For homeowners who purchased at 7% or higher, the math is worth revisiting. Even a single percentage point improvement on a $400,000 loan can translate to hundreds of dollars in monthly savings — a conversation worth having with a loan officer sooner rather than later.
If mortgage rates continue moving generally downward, it could help both home purchasing and refinancing affordability. Although, lower rates do tend to stoke demand and could raise prices depending on the inventory and potential buyers in your market.
Mortgage rates depend on many factors, subjecting them to high volatility. That means they could change direction any given week, or even from day to day. Many professionals advise that the best time to buy a home is when you can comfortably afford it and not wait for rates to hit a certain level.
What to Expect in This Homebuying Environment
With affordability improving behind cooling prices and lower interest rates, homebuying activity is anticipated to rebound in 2026 compared to the quieter past few years.
Zillow’s February housing report estimates a 3.9% annual increase in existing home sales this year. Meanwhile, the National Association of Realtors (NAR) projects a 14% jump.
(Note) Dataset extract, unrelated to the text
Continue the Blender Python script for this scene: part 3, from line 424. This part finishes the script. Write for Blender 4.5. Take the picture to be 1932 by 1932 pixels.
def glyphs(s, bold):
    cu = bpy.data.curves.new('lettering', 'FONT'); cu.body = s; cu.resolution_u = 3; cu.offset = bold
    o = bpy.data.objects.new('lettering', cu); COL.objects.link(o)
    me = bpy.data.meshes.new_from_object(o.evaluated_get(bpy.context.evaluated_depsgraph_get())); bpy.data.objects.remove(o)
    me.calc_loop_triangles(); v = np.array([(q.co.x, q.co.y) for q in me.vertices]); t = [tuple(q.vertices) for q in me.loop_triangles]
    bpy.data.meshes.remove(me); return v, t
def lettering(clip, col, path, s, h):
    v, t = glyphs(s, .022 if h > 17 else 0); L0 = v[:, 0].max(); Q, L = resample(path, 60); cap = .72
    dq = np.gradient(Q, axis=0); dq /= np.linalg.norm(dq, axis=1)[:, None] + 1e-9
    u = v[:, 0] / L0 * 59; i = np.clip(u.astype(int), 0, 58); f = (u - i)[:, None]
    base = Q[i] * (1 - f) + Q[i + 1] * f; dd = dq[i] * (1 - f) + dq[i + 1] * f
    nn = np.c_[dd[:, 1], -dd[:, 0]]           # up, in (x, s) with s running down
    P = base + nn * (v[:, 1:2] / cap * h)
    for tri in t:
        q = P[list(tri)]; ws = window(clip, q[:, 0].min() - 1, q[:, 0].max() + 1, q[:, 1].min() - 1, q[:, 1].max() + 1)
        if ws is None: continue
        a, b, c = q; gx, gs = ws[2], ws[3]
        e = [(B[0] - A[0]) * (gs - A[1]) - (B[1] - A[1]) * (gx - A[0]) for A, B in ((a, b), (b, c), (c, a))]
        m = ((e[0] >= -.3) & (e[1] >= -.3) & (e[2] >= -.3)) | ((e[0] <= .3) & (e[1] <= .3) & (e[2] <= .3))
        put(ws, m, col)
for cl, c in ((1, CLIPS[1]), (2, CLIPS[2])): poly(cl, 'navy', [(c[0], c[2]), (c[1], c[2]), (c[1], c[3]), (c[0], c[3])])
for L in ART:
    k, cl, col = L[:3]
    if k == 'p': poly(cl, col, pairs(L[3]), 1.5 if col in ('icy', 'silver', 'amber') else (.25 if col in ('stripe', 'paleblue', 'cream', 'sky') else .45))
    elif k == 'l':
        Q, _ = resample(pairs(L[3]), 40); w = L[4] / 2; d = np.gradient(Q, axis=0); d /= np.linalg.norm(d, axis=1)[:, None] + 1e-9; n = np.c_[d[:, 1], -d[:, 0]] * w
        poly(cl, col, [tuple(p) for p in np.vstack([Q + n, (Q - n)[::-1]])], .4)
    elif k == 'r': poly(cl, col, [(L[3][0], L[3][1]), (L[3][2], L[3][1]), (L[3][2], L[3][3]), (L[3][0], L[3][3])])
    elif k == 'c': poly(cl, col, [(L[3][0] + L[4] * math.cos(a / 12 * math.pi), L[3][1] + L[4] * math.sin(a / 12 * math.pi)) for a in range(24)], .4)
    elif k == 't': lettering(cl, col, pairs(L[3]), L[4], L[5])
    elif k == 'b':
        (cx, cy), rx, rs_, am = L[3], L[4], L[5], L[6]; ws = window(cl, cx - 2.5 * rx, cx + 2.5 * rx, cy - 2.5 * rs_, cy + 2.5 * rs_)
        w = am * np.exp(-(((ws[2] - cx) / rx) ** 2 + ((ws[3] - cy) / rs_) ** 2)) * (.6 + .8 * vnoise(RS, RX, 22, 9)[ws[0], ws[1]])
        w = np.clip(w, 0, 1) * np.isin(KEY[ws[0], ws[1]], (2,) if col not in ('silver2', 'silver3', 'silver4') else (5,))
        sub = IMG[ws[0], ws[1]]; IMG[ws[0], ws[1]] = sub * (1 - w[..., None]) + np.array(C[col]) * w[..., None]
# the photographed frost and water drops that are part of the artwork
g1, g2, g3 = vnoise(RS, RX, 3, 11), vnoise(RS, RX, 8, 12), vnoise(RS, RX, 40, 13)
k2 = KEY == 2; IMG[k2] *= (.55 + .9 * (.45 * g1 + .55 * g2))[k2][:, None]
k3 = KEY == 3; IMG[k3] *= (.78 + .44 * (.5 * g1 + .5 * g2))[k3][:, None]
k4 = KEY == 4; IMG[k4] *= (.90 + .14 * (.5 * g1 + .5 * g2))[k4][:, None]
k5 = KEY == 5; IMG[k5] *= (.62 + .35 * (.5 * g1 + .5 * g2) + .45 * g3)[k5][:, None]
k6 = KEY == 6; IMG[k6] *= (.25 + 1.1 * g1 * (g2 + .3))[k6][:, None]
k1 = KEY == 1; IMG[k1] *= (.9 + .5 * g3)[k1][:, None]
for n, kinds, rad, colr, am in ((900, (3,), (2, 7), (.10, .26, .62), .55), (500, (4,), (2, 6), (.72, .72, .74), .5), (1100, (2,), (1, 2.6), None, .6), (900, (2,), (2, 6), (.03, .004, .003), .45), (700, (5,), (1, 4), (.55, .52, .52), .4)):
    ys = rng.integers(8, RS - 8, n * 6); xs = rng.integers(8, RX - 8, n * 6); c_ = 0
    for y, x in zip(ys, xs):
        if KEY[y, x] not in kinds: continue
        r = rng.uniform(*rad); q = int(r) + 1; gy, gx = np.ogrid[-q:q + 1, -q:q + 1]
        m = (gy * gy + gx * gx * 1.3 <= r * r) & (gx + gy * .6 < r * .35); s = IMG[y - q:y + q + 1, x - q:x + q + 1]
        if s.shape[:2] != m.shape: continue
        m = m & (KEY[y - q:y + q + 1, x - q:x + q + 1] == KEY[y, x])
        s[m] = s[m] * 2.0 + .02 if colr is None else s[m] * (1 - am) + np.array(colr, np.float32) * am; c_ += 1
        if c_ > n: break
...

While forecasts differ, it's reasonable to expect heightened demand overall.
“The desire to enter the market has already turned higher, which signals more inventory, lower mortgage rates, more transactions…“I think you are looking at a very solid year,” said Lawrence Yun, chief economist at NAR. “When the housing market begins to recover after a downturn, getting a double-digit percentage recovery is quite common.”
Factors have aligned that usually lead to increased homebuying. Though the pendulum swings back toward more balance from the strong seller’s market of the recent past, conditions vary by location. Finding a local lender you trust can help advise you on who has the upper hand in your area and how you can boost your homebuyer profile.